O sujeito mais esperto irá perguntar: “E você acredita mesmo que existe realidade nessas biografias?”. Bem, concordo que a maioria delas é repintada com uma tinta mais bonita, aparadas as histórias mais escabrosas, consertados erros e enaltecidas muitas vezes decisões que foram feitas por sorte e elegem o biografado à guru e visionário, quando muitas vezes ele somente estava na hora certa e no lugar certo. Mas, mesmo assim, elas se aproximam muito mais da realidade do que uma ficção, que pretende imitar a realidade com suas personagens e nomes que se parecidos com a realidade, são mera coincidência.
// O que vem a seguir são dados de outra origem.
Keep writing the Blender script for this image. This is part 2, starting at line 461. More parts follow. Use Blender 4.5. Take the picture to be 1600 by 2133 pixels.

Isso é uma discussão que não estou interessado em entrar no momento, o fato é que eu prefiro as biografias e se eu fosse contar minha história, o faria usando da mais pura sinceridade, mostrando onde errei e onde acertei, para que o leitor pudesse aprender com minha experiência de vida. O espertão irá falar também: “Quem és tu pra fazer uma biografia?”. Eu sou uma pessoa e acho que cada pessoa tem uma história de vida interessante, caso tenha aprendido com a vida. Um idiota pode até ter tido uma história interessante, mas nem ele sabe disso.

No curso de mestrado, já no último trimestre, fiz uma disciplina com o professor francês Alain Chanlat, chamada Ciências Humanas. Nessa disciplina, digna de um verdadeiro mestre, ele traçava um histórico de toda a existência humana, englobando os tópicos a seguir, um pra cada aula: genética, o cérebro, os reflexos condicionados e nervosos, a etimologia, a linguagem, o desenvolvimento neuropsicológico do bebê, a inteligencia, a afetividade, a socialização e as relações interpessoais.

Após cada aula, tínhamos que levar uma resenha sobre o que você aprendeu, antes de começar a aula seguinte. No final do trimestre, tínhamos que fazer um trabalho, com um fio condutor de todas essas aulas, além das nossas impressões pessoais. Passei uma semana fazendo este bendito trabalho, nas horas que dava, dormindo duas horas por dia, pois trabalhava para poder pagar meus estudos e viver. Li, reli, li mais uma vez, refiz umas cinquenta vezes. Pediu cerca de 15 páginas. Chegado o dia, entreguei. Mais uma semana para o resultado. O resultado seria dado em uma entrevista com ele, individualmente, no escritório dele, na universidade.

Logo que entrei, ele estava sentado, de paletó e sua inconfundível barba branca, somente com pelos no queixo, sem nada no bigode. Deu boa tarde e me mandou sentar. Fabiano, ele disse, está aqui o seu trabalho. Nada brilhante, nada sem nexo, trata-se de um trabalho mediano, que já recebi mil deles. A sua nota será um “A minus”, você discorda dela? Quis saber o mestre Chanlat. Eu, de certa forma aliviado, disse que não, que concordava com essa nota. Ele disse então estamos acertados, rasgou o trabalho e colocou na lata de lixo.

Ele disse que queria escutar minha história de vida. O que tinha feito eu sair do meu país e ir fazer mestrado no Canadá, que era isso que o interessava. O assunto do trabalho ele já sabia de cor e salteado. Que eu contasse tudo, ele teria uma hora pra ouvir. Ele escutava de olhos fechados, eu pensava que estava dormindo. Falei por muito tempo sobre o que pensava, sobre o que me fez ir pra lá, como fazia pra pagar a universidade, apartamento, comida, como eram meus pais, minha infância, família, tudo. Quando parei ele fez perguntas e obervações interessantes sobre o que tinha ouvido naquela narrativa, em que eu relatava a vida de um nordestino falando em francês.